Gallery Mess, Saatchi Gallery
Fay Maschler, Evening Standard (Rating: 4/5 stars)
“When something that is usually done rather miserably is done extremely well, rejoicing breaks out”, proclaims the critic. The catering at institutions such as art galleries has always been notoriously poor. According to Ms Maschler, the solution - to hire an “expert in bespoke catering” that creates “edible works of art” - is in evidence here (as it is at the dining room of the recently reopened Whitechapel Gallery). She enjoys almost all the food she samples during her two visits, and likes the “lean and clean” design too.
The Loft
Marina O'Loughlin, Metro (Rating: 5/5 stars)

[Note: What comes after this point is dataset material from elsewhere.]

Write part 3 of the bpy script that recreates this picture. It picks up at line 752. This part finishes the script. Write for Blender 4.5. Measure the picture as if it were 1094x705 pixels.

The critic visits this ‘underground’ Shoreditch restaurant – in the chef’s home – where Nuno Mendes (who trained at El Bulli) creates “12 courses, each one more abstruse than the last, all flawlessly presented, exactingly executed and wildly innovative.”
Kensington Wine Rooms
David Sexton, Evening Standard (Rating: 3/5 stars)
In an area that’s thin on wine bars, the critic is pleased to discover this “hi-tech revision of what a wine bar can be”. “Its USP”, we are told, “is its array of Enomatic wine machines [costing £8,000 each]... allowing 40 wines to be served in perfect condition by the glass”. “The wines begin at modest prices”, “the food is good value” and “[t]he rooms are thoroughly pleasant”. “The Kensington Wine Rooms re-ivents the wine bar just about ideally.”
The Drapers Arms
Guy Dimond, Time Out (Rating: 3/6 stars)
“[O]ne of the most handsome gastropubs in Islington”, this former boozer is “still a proper pub”, TO’s head critic assures us. “The daily-changing menu is firmly contemporary British, neatly matching the no-nonsense aesthetics of the pub’s refit”, he says, but some dishes “didn’t quite live up to expectations”. Service, however, is “impeccable”.
The Establishment
Ben McFarland, Time Out (Rating: 5/6 stars)
“Perched on the top of Battersea Rise... what used to be Broome & Delancey was recently refurbished and rebadged and turned into The Establishment – which is a good thing.” The critic tells us it now has a “cosily lit restaurant bedecked with snug booths and overlooked by an open-plan kitchen”. It serves “best of Britain” food, and earns “[b]ig ticks for attentive service”.